### Dataset content:
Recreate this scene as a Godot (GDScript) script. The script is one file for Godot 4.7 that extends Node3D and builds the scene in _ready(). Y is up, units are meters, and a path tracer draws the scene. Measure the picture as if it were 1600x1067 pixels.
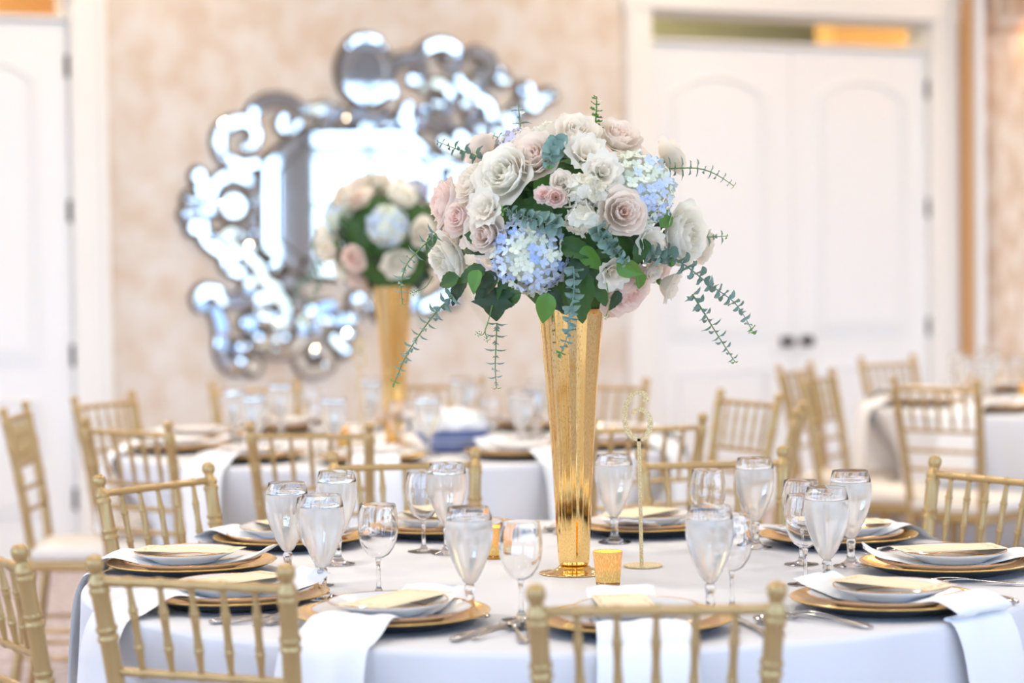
extends Node3D

# A wedding reception room: a long-lens view over a round table with a tall gold vase of flowers.
# The far wall runs askew to the view; room coordinates are (s along that wall, y up, w out of it towards the windows).
const ANG := 0.5121
const WALL_W := -10.44
const TABLE_TOP := 0.765
const TABLE_R := 0.914

var rng := RandomNumberGenerator.new()
var taken := {}
var M := {}
var RB := Basis(Vector3.UP, ANG)

func _ready() -> void:
	rng.seed = 11
	# --- camera
	var cam := Camera3D.new()
	cam.name = "camera"
	cam.fov = 16.08
	var lens := CameraAttributesPhysical.new()
	lens.frustum_focal_length = 85.0
	lens.frustum_focus_distance = 4.55
	lens.frustum_near = 0.05
	lens.frustum_far = 200.0
	lens.exposure_aperture = 2.2
	lens.auto_exposure_enabled = false
	cam.attributes = lens
	add_child(cam)
	cam.position = Vector3(0, 1.39, 0)
	cam.rotation = Vector3(-0.03836, 0, -0.0125)
	# --- sky (bright overcast day outside the windows behind the camera)
	var sky := ProceduralSkyMaterial.new()
	sky.sky_top_color = Color(0.58, 0.74, 0.98)
	sky.sky_horizon_color = Color(0.77, 0.885, 1.0)
	sky.ground_horizon_color = Color(0.66, 0.70, 0.70)
	sky.ground_bottom_color = Color(0.50, 0.54, 0.52)
	sky.sky_energy_multiplier = SKY_ENERGY
	sky.ground_energy_multiplier = SKY_ENERGY
	var env := Environment.new()
	env.background_mode = Environment.BG_SKY
	env.sky = Sky.new()
	env.sky.sky_material = sky
	env.tonemap_mode = Environment.TONE_MAPPER_LINEAR
	env.tonemap_exposure = EXPOSURE
	env.sdfgi_enabled = true
	env.ssao_enabled = true
	env.ssil_enabled = true
	var we := WorldEnvironment.new()
	we.name = "world_environment"
	we.environment = env
	add_child(we)
	# --- everything else
	make_materials()
	build_room()
	build_lamps()
	build_tables()
	build_chairs()
	build_place_settings()
	build_centrepieces()
	build_mirror()

const SKY_ENERGY := 3.1
const EXPOSURE := 0.485
const LAMP_ENERGY := 5.9

# ------------------------------------------------------------------ mesh tools

class MB:
	var v := PackedVector3Array()
	var n := PackedVector3Array()
	var uv := PackedVector2Array()
	var ix := PackedInt32Array()

	func grid(rows: Array, wu := false, wv := false, flat := false) -> MB:
		var nv := rows.size()
		var nu: int = rows[0].size()
		var p := PackedVector3Array()
		var t := PackedVector2Array()
		for j in nv:
			p.append_array(rows[j])
			for i in nu:
				t.append(Vector2(float(i) / maxf(1.0, nu - (0.0 if wu else 1.0)), float(j) / maxf(1.0, nv - 1.0)))
		var tri := PackedInt32Array()
		for j in (nv if wv else nv - 1):
			for i in (nu if wu else nu - 1):
				var a := j * nu + i
				var b := j * nu + (i + 1) % nu
				var c := ((j + 1) % nv) * nu + i
				var d := ((j + 1) % nv) * nu + (i + 1) % nu
				tri.append_array([a, b, d, a, d, c])
		return raw(p, t, tri, flat)

	func raw(p: PackedVector3Array, t: PackedVector2Array, tri: PackedInt32Array, flat := false) -> MB:
		var mid := Vector3.ZERO
		for q in p:
			mid += q
		mid /= p.size()
		var vol := 0.0
		for k in range(0, tri.size(), 3):
			vol += (p[tri[k]] - mid).dot((p[tri[k + 1]] - mid).cross(p[tri[k + 2]] - mid))
		if vol > 0.0:
			for k in range(0, tri.size(), 3):
				var x := tri[k + 1]
				tri[k + 1] = tri[k + 2]
				tri[k + 2] = x
		var base := v.size()
		if flat:
			for k in range(0, tri.size(), 3):
				var a := p[tri[k]]
				var b := p[tri[k + 1]]
				var c := p[tri[k + 2]]
				var f := (c - a).cross(b - a)
				if f.length_squared() < 1e-20:
					continue
				f = f.normalized()
				for m in 3:
					ix.append(v.size())
					v.append(p[tri[k + m]])
					n.append(f)
					uv.append(t[tri[k + m]])
			return self
		var nn := PackedVector3Array()
		nn.resize(p.size())
		for k in range(0, tri.size(), 3):
			var a := p[tri[k]]
			var f := (p[tri[k + 2]] - a).cross(p[tri[k + 1]] - a)
			for m in 3:
				nn[tri[k + m]] += f
		for k in nn.size():
			nn[k] = nn[k].normalized() if nn[k].length_squared() > 1e-24 else Vector3.UP
		v.append_array(p)
		n.append_array(nn)
		uv.append_array(t)
		for k in tri:
			ix.append(base + k)
		return self

	func lathe(prof: PackedVector2Array, seg := 24, at := Transform3D.IDENTITY, closed := false) -> MB:
		var rows := []
		for q in prof:
			var row := PackedVector3Array()
			for i in seg:
				var a := TAU * i / seg
				row.append(at * Vector3(q.x * cos(a), q.y, q.x * sin(a)))
			rows.append(row)
		return grid(rows, true, closed)

	# a tube along points with a radius at each; squash flattens it along the second axis
	func tube(pts: PackedVector3Array, rad: PackedFloat32Array, sides := 8, squash := 1.0, up := Vector3.ZERO) -> MB:
		var rows := []
		var side := Vector3.ZERO
		var k := pts.size()
		for j in k:
			var dir := (pts[mini(j + 1, k - 1)] - pts[maxi(j - 1, 0)])
			if dir.length_squared() < 1e-16:
				dir = pts[k - 1] - pts[0]
			dir = dir.normalized()
			if up != Vector3.ZERO:
				side = up.cross(dir).normalized()
			elif side == Vector3.ZERO:
				side = dir.cross(Vector3.UP if absf(dir.y) < 0.9 else Vector3.RIGHT).normalized()
			else:
				side = (side - dir * side.dot(dir)).normalized()
			var oth := dir.cross(side)
			var row := PackedVector3Array()
			var q := (rad.size() - 1.0) * j / (k - 1.0)
			var r := lerpf(rad[int(q)], rad[mini(int(q) + 1, rad.size() - 1)], q - int(q)) if rad.size() != k else rad[j]
			for i in sides:
				var a := TAU * i / sides
				row.append(pts[j] + (side * cos(a) + oth * sin(a) * squash) * r)
			if j == 0:
				rows.append(fill(pts[j], sides))
			rows.append(row)
			if j == k - 1:
				rows.append(fill(pts[j], sides))
		return grid(rows, true)

	func fill(p: Vector3, k: int) -> PackedVector3Array:
		var a := PackedVector3Array()
		a.resize(k)
		a.fill(p)
		return a

	# a box with chamfered edges
	func box(mid: Vector3, size: Vector3, bev := 0.004, at := Transform3D.IDENTITY) -> MB:
		var h := size / 2.0
		var b := minf(bev, minf(h.x, minf(h.y, h.z)) * 0.9)
		var rows := []
		for lv in [[-h.y, b, true], [-h.y, b, false], [-h.y + b, 0.0, false], [h.y - b, 0.0, false], [h.y, b, false], [h.y, b, true]]:
			var x: float = h.x - lv[1]
			var z: float = h.z - lv[1]
			var c := b if lv[1] == 0.0 else b * 0.5
			var row := PackedVector3Array()
			for q in [Vector2(x - c, -z), Vector2(x, -z + c), Vector2(x, z - c), Vector2(x - c, z), Vector2(-x + c, z), Vector2(-x, z - c), Vector2(-x, -z + c), Vector2(-x + c, -z)]:
				row.append(at * (mid + (Vector3(0, lv[0], 0) if lv[2] else Vector3(q.x, lv[0], q.y))))
			rows.append(row)
		return grid(rows, true, false, true)

	# an outline in the xy plane, extruded from z0 to z1, with chamfer
	func prism(outline: PackedVector2Array, z0: float, z1: float, bev := 0.0, at := Transform3D.IDENTITY) -> MB:
		var inner := outline
		if bev > 0.0:
			inner = PackedVector2Array()
			var k := outline.size()
			for i in k:
				var a := outline[(i + k - 1) % k]
				var b := outline[(i + 1) % k]
				var t := (b - a).normalized()
				var nn := Vector2(-t.y, t.x)
				if area(outline) < 0.0:
					nn = -nn
				inner.append(outline[i] + nn * bev)
		var rows := []
		for lv in [[inner, z0], [outline, z0 + bev], [outline, z1 - bev], [inner, z1]]:
			var row := PackedVector3Array()
			for q in lv[0]:
				row.append(at * Vector3(q.x, q.y, lv[1]))
			rows.append(row)
		var st := v.size()
		grid(rows, true, false, true)
		var cap := Geometry2D.triangulate_polygon(inner)
		for z in [z0, z1]:
			var p := PackedVector3Array()
			var t := PackedVector2Array()
			for q in inner:
				p.append(at * Vector3(q.x, q.y, z))
				t.append(q)
			var c := cap.duplicate()
			if c.is_empty():
				continue
			var want := (at.basis * Vector3(0, 0, -1 if z == z0 else 1)).normalized()
			var f := (p[c[2]] - p[c[0]]).cross(p[c[1]] - p[c[0]])
			var base := v.size()
			v.append_array(p)
			uv.append_array(t)
			for q in p:
				n.append(want)
			for i in range(0, c.size(), 3):
				var g := (p[c[i + 2]] - p[c[i]]).cross(p[c[i + 1]] - p[c[i]])
				if g.dot(want) > 0.0:
					ix.append_array([base + c[i], base + c[i + 1], base + c[i + 2]])
				else:
					ix.append_array([base + c[i], base + c[i + 2], base + c[i + 1]])
		return self

	func area(o: PackedVector2Array) -> float:
		var s := 0.0
		for i in o.size():
			s += o[i].cross(o[(i + 1) % o.size()])
		return s

	func done() -> ArrayMesh:
		var a := []
		a.resize(Mesh.ARRAY_MAX)
		a[Mesh.ARRAY_VERTEX] = v
		a[Mesh.ARRAY_NORMAL] = n
		a[Mesh.ARRAY_TEX_UV] = uv
		a[Mesh.ARRAY_INDEX] = ix
		var m := ArrayMesh.new()
		m.add_surface_from_arrays(Mesh.PRIMITIVE_TRIANGLES, a)
		return m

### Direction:
Without the pictures, please reproduce each line of the listing above exactly, from the first one through the line bearing "var RB := Basis(Vector3.UP, ANG)".

### Exercise result:
Recreate this scene as a Godot (GDScript) script. The script is one file for Godot 4.7 that extends Node3D and builds the scene in _ready(). Y is up, units are meters, and a path tracer draws the scene. Measure the picture as if it were 1600x1067 pixels.
extends Node3D

# A wedding reception room: a long-lens view over a round table with a tall gold vase of flowers.
# The far wall runs askew to the view; room coordinates are (s along that wall, y up, w out of it towards the windows).
const ANG := 0.5121
const WALL_W := -10.44
const TABLE_TOP := 0.765
const TABLE_R := 0.914

var rng := RandomNumberGenerator.new()
var taken := {}
var M := {}
var RB := Basis(Vector3.UP, ANG)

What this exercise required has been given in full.